Separating players out from the game doesn't really "amount to determinism", since without a subject there is no decision making capability, i.e. there's no way to determine events. However, that is the presumption of your argument, that without players the game can still somehow be played, i.e. it can determine its own game outcomes without reference to a player.
But you typically slide around this by presuming a "perfect game player", i.e. silently injecting a player back into the model... just not a real one, and not one you acknowledge as being subjective. This is someone or something capable of comprehending a full proof of the game... usually you vaguely suggest this is some computer, and you either skirt around the fact that humans programmed the computer, or you refer to some quantum computer or advanced computer capable of hard-cracking it.
Even in the case of a hard crack - even if the computer knows the set of moves leading to a win vs. a draw, it still requires some subjective priority to play a winning move... and to choose which move to play from the set of viable moves. That decision making can't be derived from the game rules. You can really never remove subjective bias from a model and get a working model.
Another meaningless statement that doesn't even hold up. I can't even begin to list all the trivial refutations of your statement, but I'll use one simple one: V = IR (yes, equations are working models).
One obvious approach for making a computer select a move would be to just have it select a random move from the set of moves leading to a win. i.e. exactly what we've been talking about, "randomness" operating within a set narrowed down, "determined" as options by this perfectly skilled player.
Anyway, when you replace real subjects with imaginary ones yes, your model becomes meaningless - i.e. it pertains to an imaginary scenario, not the actual one. We don't create models for their own sake, the goal is to actually model something.
There are numerous examples of models that were "imaginary" that turned out to have a few little uses in society, you know, just here and there...Game Theory would be a one of them. Complex Numbers. Non-Euclidean Geometry. Imaginary Time (Hawking). General relativity....
Boolean Algebra...you know, that thing you indirectly make your living off of?
[new iteration of same argument removed]
I'd be happy to discuss with someone who is genuinely open to debate and test the subject of luck, however my suspicion is that it's only you here who could even semi legitimately hold the position of no luck in chess.

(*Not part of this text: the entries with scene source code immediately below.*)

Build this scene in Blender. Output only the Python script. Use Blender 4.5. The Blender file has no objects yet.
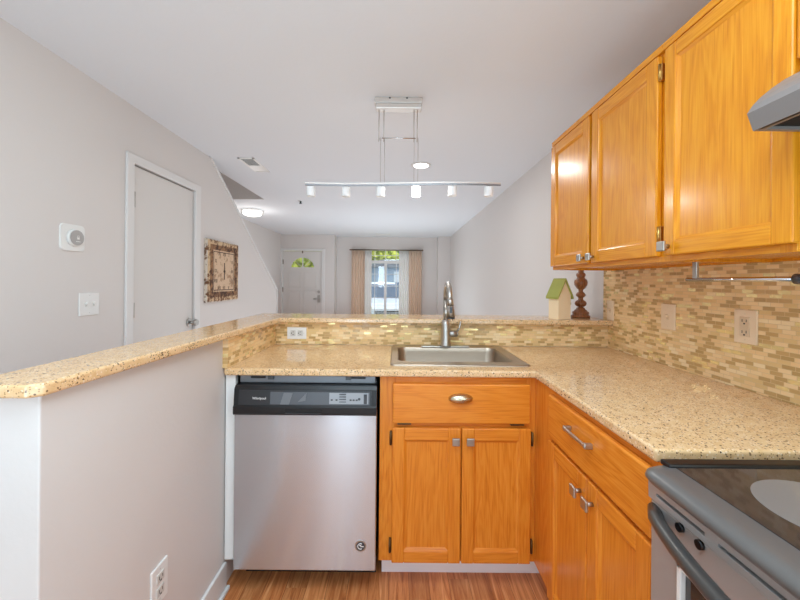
import bpy, bmesh, math, random
from mathutils import Vector, Matrix
random.seed(7)
S = bpy.context.scene
COL = S.collection
# ---------------------------------------------------------------- camera
cam = bpy.data.cameras.new('camera'); camo = bpy.data.objects.new('camera', cam); COL.objects.link(camo)
cam.sensor_width = 36.0; cam.lens = 356 * 36 / 800; cam.shift_x = 3 / 800; cam.shift_y = -18 / 800
cam.clip_start = 0.02; cam.clip_end = 200
camo.matrix_world = Matrix.Translation((0, 0, 1.27)) @ Matrix.Rotation(math.pi / 2, 4, 'X') @ Matrix.Rotation(0.0090, 4, 'Z')
S.camera = camo
# ---------------------------------------------------------------- world, lights, exposure
w = bpy.data.worlds.new('world'); S.world = w; w.use_nodes = True
bg = w.node_tree.nodes['Background']; bg.inputs[0].default_value = (0.78, 0.89, 1.0, 1); bg.inputs[1].default_value = 2.0
S.view_settings.view_transform = 'Standard'; S.view_settings.look = 'None'; S.view_settings.gamma = 1.0
S.view_settings.use_curve_mapping = False; S.view_settings.exposure = 0.0
S.cycles.max_bounces = 10; S.cycles.diffuse_bounces = 6; S.cycles.use_denoising = True
S.cycles.sample_clamp_indirect = 6

def light(name, kind, loc, energy, col=(1, 1, 1), rot=(0, 0, 0), **kw):
    l = bpy.data.lights.new(name, kind); l.energy = energy; l.color = col
    for k, v in kw.items(): setattr(l, k, v)
    o = bpy.data.objects.new(name, l); COL.objects.link(o); o.location = loc; o.rotation_euler = rot
    return o
R = math.radians
light('sun', 'SUN', (20, 5, 20), 1.8, (1, 0.96, 0.88), (R(35), 0, R(60)), angle=R(1))
LC_ = (0.71, 0.885, 1.0)
# daylight of the kitchen's own rear patio door, behind the camera
light('rear_door_daylight', 'AREA', (-0.84, -3.42, 1.15), 20, LC_, (R(90), 0, 0), shape='RECTANGLE', size=0.42, size_y=2.0)
light('rear_room_fill', 'AREA', (0.35, -3.4, 1.3), 7, LC_, (R(90), 0, 0), shape='RECTANGLE', size=1.6, size_y=1.8)  # added broad fill from the rear, no window behind it
light('side_fill', 'AREA', (1.15, -1.1, 1.45), 25, LC_, (R(90), 0, R(90)), shape='RECTANGLE', size=1.6, size_y=1.2)  # added side fill to brighten the half wall; this wall has no window
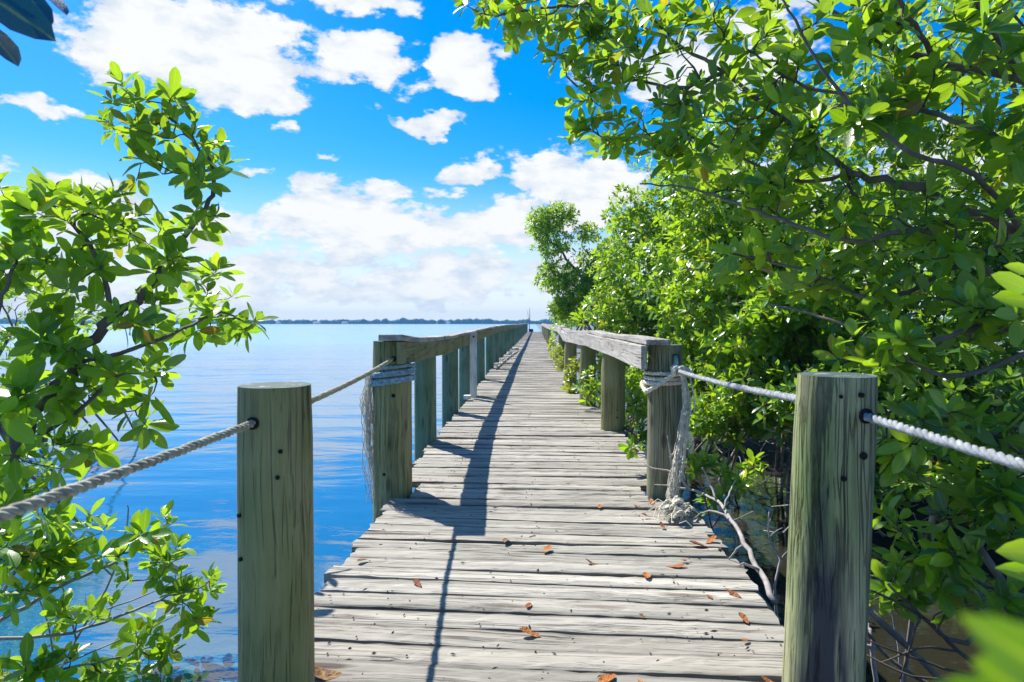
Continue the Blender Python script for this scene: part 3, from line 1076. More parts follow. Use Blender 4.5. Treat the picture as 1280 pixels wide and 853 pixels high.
# ------------------------------------------------------------------ leaves and trees
def leaf_template(lod, bend=.12, fold=.18):
    if lod == 0:
        rows = ((.16, .26), (.42, .47), (.68, .50), (.88, .30))
    elif lod == 1:
        rows = ((.30, .42), (.70, .46))
    else:
        rows = ((.55, .50),)
    W = .43
    vs, ac, al = [(0, 0, 0)], [.5], [0]
    for (t, w_) in rows:
        z = -bend * t * t
        vs += [(-w_ * W, t, z + fold * w_ * W), (0, t, z), (w_ * W, t, z + fold * w_ * W)]
        ac += [0, .5, 1]
        al += [t] * 3
    vs.append((0, 1, -bend))
    ac.append(.5)
    al.append(1)
    fs = [(0, 2, 1), (0, 3, 2)]
    for i in range(len(rows) - 1):
        a = 1 + 3 * i
        fs += [(a, a + 1, a + 4), (a, a + 4, a + 3), (a + 1, a + 2, a + 5), (a + 1, a + 5, a + 4)]
    a = 1 + 3 * (len(rows) - 1)
    e = len(vs) - 1
    fs += [(a, a + 1, e), (a + 1, a + 2, e)]
    return np.array(vs, float), np.array(fs), np.array(ac), np.array(al)


TEMPL = {l: leaf_template(l) for l in (0, 1, 2)}


def leaves_mesh(name, T, X, Y, Z, S, tint, lod, mat):
    tv, tf, ac, al = TEMPL[lod]
    n, k = len(T), len(tv)
    wj = .85 + .3 * RNG.random(n)
    bj = .3 + 1.8 * RNG.random(n)
    v = T[:, None, :] + S[:, None, None] * (tv[None, :, 0, None] * wj[:, None, None] * X[:, None, :] + tv[None, :, 1, None] * Y[:, None, :] +
                                          (tv[None, :, 2] * bj[:, None])[:, :, None] * Z[:, None, :])
    f = (tf[None] + (np.arange(n) * k)[:, None, None]).reshape(-1, 3)
    me = bpy.data.meshes.new(name)
    me.vertices.add(n * k)
    me.vertices.foreach_set('co', v.reshape(-1).astype(np.float32))
    nf = len(f)
    me.loops.add(nf * 3)
    me.loops.foreach_set('vertex_index', f.reshape(-1).astype(np.int32))
    me.polygons.add(nf)
    me.polygons.foreach_set('loop_start', (np.arange(nf) * 3).astype(np.int32))
    me.polygons.foreach_set('loop_total', np.full(nf, 3, np.int32))
    me.polygons.foreach_set('use_smooth', np.ones(nf, bool))
    me.update(calc_edges=True)
    at = me.color_attributes.new('tint', 'FLOAT_COLOR', 'POINT')
    c = np.ones((n, k, 4), np.float32)
    c[:, :, 0] = tint[:, None]
    c[:, :, 1] = ac[None]
    c[:, :, 2] = al[None]
    at.data.foreach_set('color', c.reshape(-1))
    me.materials.append(mat)
    return me


LEAFVAR = {}


def leaf_variants(mat):
    if mat.name not in LEAFVAR:
        out = []
        for k in range(14):
            one = np.array([[0, 0, 0.]])
            out.append(leaves_mesh('leaf', one, np.array([[1., 0, 0]]), np.array([[0, 1., 0]]), np.array([[0, 0, 1.]]), np.array([1.]), np.array([min(1, (k + .5) / 14)]), 0, mat))
        LEAFVAR[mat.name] = out
    return LEAFVAR[mat.name]


def norm(a):
    return a / (np.linalg.norm(a, axis=-1, keepdims=True) + 1e-12)


def in_view(T):
    cp = np.array([tuple(CR.transposed() @ (Vector(p) - Vector((0, 0, EYE)))) for p in T])
    z = -cp[:, 2]
    x = cp[:, 0] / np.maximum(z, .01) * FPX + 640
    y_ = 426.5 - cp[:, 1] / np.maximum(z, .01) * FPX
    return (z > .1) & (x > -25) & (x < 1305) & (y_ > -25) & (y_ < 880), z


def pix_blob(b):
    """(cx, cy, rx, ry, depth, depth radius, n) in photo pixels -> centre, radii in metres"""
    cx, cy_, rx, ry, Z_, rd, n = b
    c = P(cx, cy_, Z_)
    return np.array(c), np.array([rx * Z_ / FPX, rd, ry * Z_ / FPX]), n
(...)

Nice try. Appeals to ego like this would work on an Optimissed or ibrust. I was serious though, I have no intention of spending hours and hours going back through the same steps that have been repeated several times before in this thread, they all ended in the same impasse and this time would be no different.
There was no appeal to ego there, I just actually don't see any users on the no luck side that participate in a productive way. Me asking you methodical questions is also making sure our premises about relationship of luck and skill in practice are shared. That way I could build a proof of my side based on shared premises. I can do it without asking any questions, but that means I have to deal with you questioning the premises afterwards. When I have time I'll give you a logically sound argument where luck and skill are on the same spectrum, that holds in chess and anywhere else. We can continue that way.